The EBRD environmental loan has already funded MOL’s clean-up of contaminated soil at the Danube refinery. The company had been required to post a $40 million bond with the government to cover that environmental liability; those funds have now been released.

A separate loan of €13.4 million is expanding and upgrading MOL’s solid waste and wastewater treatment facilities at Szazhalombatta, reducing waste flowing into the Danube and emissions from the refinery’s waste incinerators. This is a ‘build-design-operate’ (BOT) project: the loan was made to Earth Tech Engineering Kft; when the wastewater project is done its ownership will transfer to MOL.

“Not only does this improve management of solid waste and waste water, the BOT nature of it also supports development of a market for outsourcing environmental services in the industrial sector,” says EBRD banker Arthur Schankler.

Changing needs

The EBRD first became involved with MOL in 1994 when the Bank provided a US$55 million debt facility to turn the depleted Zsana natural gas field in south-eastern Hungary into an underground natural gas storage facility.

“In the mid-nineties the EBRD supported MOL to gain access to international capital markets,” said Michel-Marc Delcommune, MOL’s chief financial officer. “Today MOL is big enough that it has ready access to capital markets; what it gains from the EBRD is financing for those aspects of our work that may be less attractive to commercial lenders – for example, upgrading environmental infrastructure that requires longer-term maturities.”

The EBRD’s €150 million loan has a seven-year maturity compared with five years provided by commercial lenders who, in parallel to the EBRD financing, are lending MOL €600 million for general corporate purposes.

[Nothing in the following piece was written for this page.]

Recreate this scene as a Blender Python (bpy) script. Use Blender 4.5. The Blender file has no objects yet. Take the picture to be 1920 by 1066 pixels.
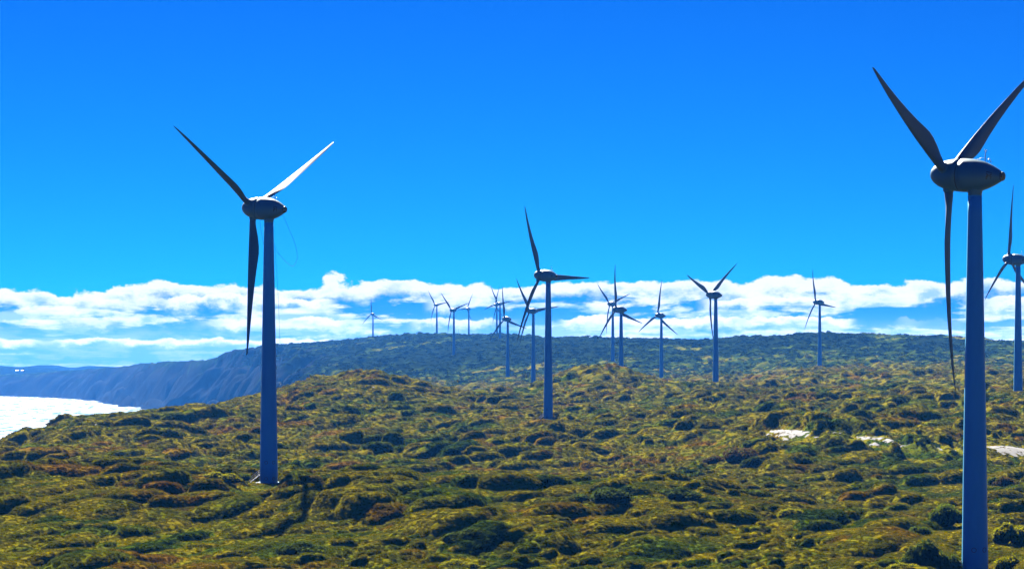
import bpy, bmesh, math, random
import numpy as np
from mathutils import Matrix, Vector
R_ = math.radians
rng = np.random.default_rng(7)
random.seed(7)
scene = bpy.context.scene
COL = scene.collection

# ---------------------------------------------------------------- camera
F_PX, CX, HORIZON, CAM_Z = 4800.0, 960.0, 690.0, 95.0      # photograph pixels (1920 x 1066)
cam_d = bpy.data.cameras.new('camera')
cam_d.sensor_width = 36.0
cam_d.lens = F_PX / 1920.0 * 36.0
cam_d.shift_y = (HORIZON - 533.0) / 1920.0
cam_d.clip_start = 1.0
cam_d.clip_end = 60000.0
cam = bpy.data.objects.new('camera', cam_d)
COL.objects.link(cam)
cam.location = (0, 0, CAM_Z)
cam.rotation_euler = (R_(90), 0, 0)
scene.camera = cam

# ---------------------------------------------------------------- sun, exposure, render settings
SUN_AZ, SUN_EL = R_(-13.0), R_(34.0)                        # azimuth from +Y, positive to the right
sun_vec = Vector((math.sin(SUN_AZ) * math.cos(SUN_EL), math.cos(SUN_AZ) * math.cos(SUN_EL), math.sin(SUN_EL)))
sun_d = bpy.data.lights.new('sun', 'SUN')
sun_d.energy = 5.0
sun_d.angle = R_(0.53)
sun_d.color = (1.0, 0.96, 0.86)
sun = bpy.data.objects.new('sun', sun_d)
COL.objects.link(sun)
sun.rotation_euler = (-sun_vec).to_track_quat('-Z', 'Y').to_euler()

vs = scene.view_settings
scene.display_settings.display_device = 'sRGB'
vs.view_transform = 'Standard'
vs.look = 'None'
vs.exposure = 2.65
vs.gamma = 1.0
vs.use_curve_mapping = False
cy = scene.cycles
cy.use_denoising = True
try:
    cy.denoiser = 'OPENIMAGEDENOISE'
    cy.denoising_input_passes = 'RGB_ALBEDO_NORMAL'
    cy.denoising_prefilter = 'ACCURATE'
except Exception:
    pass
cy.max_bounces = 6
cy.diffuse_bounces = 0
cy.glossy_bounces = 2
cy.transmission_bounces = 3
cy.volume_bounces = 0
cy.transparent_max_bounces = 4
cy.caustics_reflective = False
cy.caustics_refractive = False
cy.use_adaptive_sampling = False
cy.sample_clamp_indirect = 6.0


# ---------------------------------------------------------------- node helpers
class NT:
    """small helper to write node trees as expressions"""
    def __init__(self, tree):
        self.t = tree
        self.n = tree.nodes
        self.l = tree.links

    def node(self, kind, **kw):
        nd = self.n.new(kind)
        for k, v in kw.items():
            setattr(nd, k, v)
        return nd

    def put(self, sock, v):
        if hasattr(v, 'is_output') or isinstance(v, bpy.types.NodeSocket):
            self.l.new(v, sock)
        else:
            sock.default_value = v

    def m(self, op, a, b=None, c=None, clamp=False):
        nd = self.node('ShaderNodeMath', operation=op, use_clamp=clamp)
        for i, v in enumerate((a, b, c)):
            if v is not None:
                self.put(nd.inputs[i], v)
        return nd.outputs[0]

    def smooth(self, v, lo, hi):
        nd = self.node('ShaderNodeMapRange', interpolation_type='SMOOTHSTEP')
        self.put(nd.inputs['Value'], v)
        self.put(nd.inputs['From Min'], lo)
        self.put(nd.inputs['From Max'], hi)
        return nd.outputs['Result']

    def lin(self, v, lo, hi, a=0.0, b=1.0):
        nd = self.node('ShaderNodeMapRange')
        self.put(nd.inputs['Value'], v)
        for k, x in (('From Min', lo), ('From Max', hi), ('To Min', a), ('To Max', b)):
            self.put(nd.inputs[k], x)
        return nd.outputs['Result']

    def noise(self, vec, scale, detail=4.0, rough=0.55, dist=0.0, dim='3D', lac=2.0):
        nd = self.node('ShaderNodeTexNoise', noise_dimensions=dim)
        if vec is not None:
            self.put(nd.inputs['Vector'], vec)
        nd.inputs['Scale'].default_value = scale
        nd.inputs['Detail'].default_value = detail
        nd.inputs['Roughness'].default_value = rough
        nd.inputs['Lacunarity'].default_value = lac
        nd.inputs['Distortion'].default_value = dist
        return nd.outputs['Fac']

    def xyz(self, x, y, z):
        nd = self.node('ShaderNodeCombineXYZ')
        for i, v in enumerate((x, y, z)):
            self.put(nd.inputs[i], v)
        return nd.outputs[0]

    def sep(self, v):
        nd = self.node('ShaderNodeSeparateXYZ')
        self.l.new(v, nd.inputs[0])
        return nd.outputs

    def mix(self, f, a, b, blend='MIX'):
        nd = self.node('ShaderNodeMix', data_type='RGBA', blend_type=blend)
        nd.clamp_factor = True
        self.put(nd.inputs[0], f)
        for i, v in ((6, a), (7, b)):
            self.put(nd.inputs[i], v if not isinstance(v, tuple) else (v + (1.0,))[:4])
        return nd.outputs[2]

    def ramp(self, f, stops, interp='LINEAR'):
        nd = self.node('ShaderNodeValToRGB')
        cr = nd.color_ramp
        cr.interpolation = interp
        while len(cr.elements) < len(stops):
            cr.elements.new(0.5)
        for e, (p, c) in zip(cr.elements, stops):
            e.position = p
            e.color = tuple(c) + (1.0,)
        self.put(nd.inputs[0], f)
        return nd.outputs[0]

    def vmul(self, v, s):
        nd = self.node('ShaderNodeVectorMath', operation='MULTIPLY')
        self.l.new(v, nd.inputs[0])
        nd.inputs[1].default_value = s
        return nd.outputs[0]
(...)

“In line with the world’s leading corporations, MOL increasingly realises and assumes its responsibilities to harmonise its economic, environmental and social performance,” said Mr Delcommune. “Part of the EBRD’s value-added to MOL is its experience in lending for environmental upgrades. By financing MOL to not only meet but to surpass EU environmental standards, the EBRD is strengthening a regional player in a sector typically dominated by global companies.”